As per their norm, Tartan has included both a DTS and Dolby Digital 5.1 tracks. They are, again, all but identical, with the DTS getting the slight edge on channel separation and volume level. Music is very important to the film, of course, and the speakers all get a nice workout when the symphony swells. Shock-scare sound effects are appropriately punchy and dialogue is clear. There is what appears to be an occasional lip-sync issue, but this may be due to my ignorance when it comes to the Korean language, and it is possible that certain sounds are made with a closed mouth. Neither track is worth getting all shook up over, but fans should be satisfied.



Here's another dose of the ‘Tartan Special’, a subtitled commentary, a fifteen to thirty minute featurette, and a collection of Tartan Asia Extreme trailers. This time the commentary track is a bit more lively than usual, and participants have some fun with it all. Director Lee Woo-cheol is the first to point out an homage of sorts to Park Chan-wook's Oldboy towards the end of the film, as well as a few other nods to recent mini-classics.
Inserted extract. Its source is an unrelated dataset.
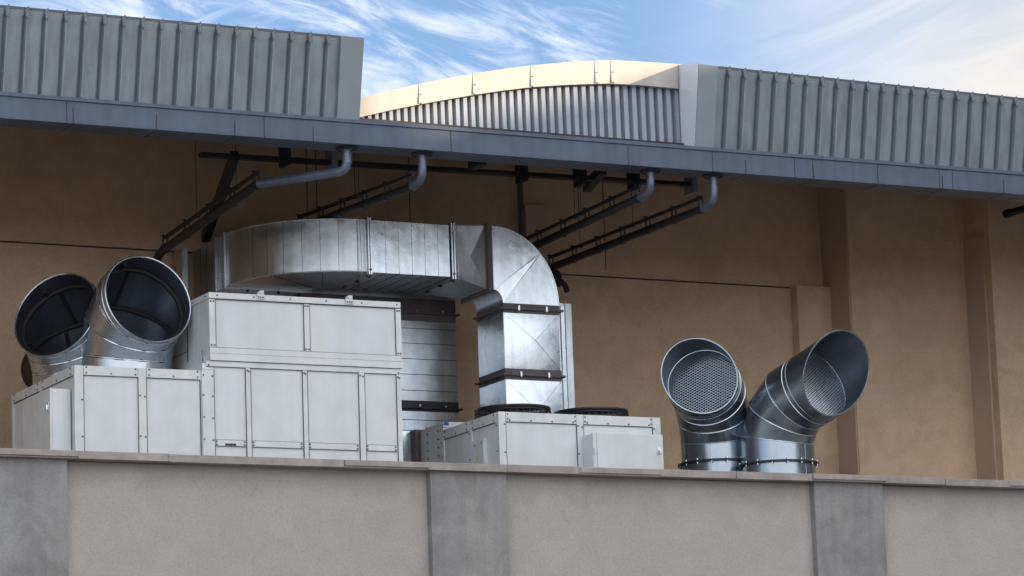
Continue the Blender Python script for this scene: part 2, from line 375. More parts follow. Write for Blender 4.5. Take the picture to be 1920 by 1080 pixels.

The audio and subtitles often do not match up, and I'd recommend that most interested viewers simply turn the audio track back to the movie while reading the commentary's subtitles.

The featurette, though longer than others of its ilk, is a promotional piece. There is some insight to the filmmaking process, as well as plenty of footage of adorable Korean actresses acting squeamish amidst the fake blood. It all drags a bit. The following trailers are apt as well, though I wish Tartan would stop putting forced trailers for Sympathy for Lady Vengeance at the head of their recent DVD releases. It's obnoxious.



Another week, another Tartan Asia Extreme ghost story. Cello is decidedly average, but has enough going for it that fans of the genre will eat it up. Frustration sets in when the filmmakers toss in a few too many twist endings, and it's sad to think that there may have been a great film in here somewhere. The disc itself has some minor video issues and a lack of compelling extras, but fits well into the Tartan USA mould.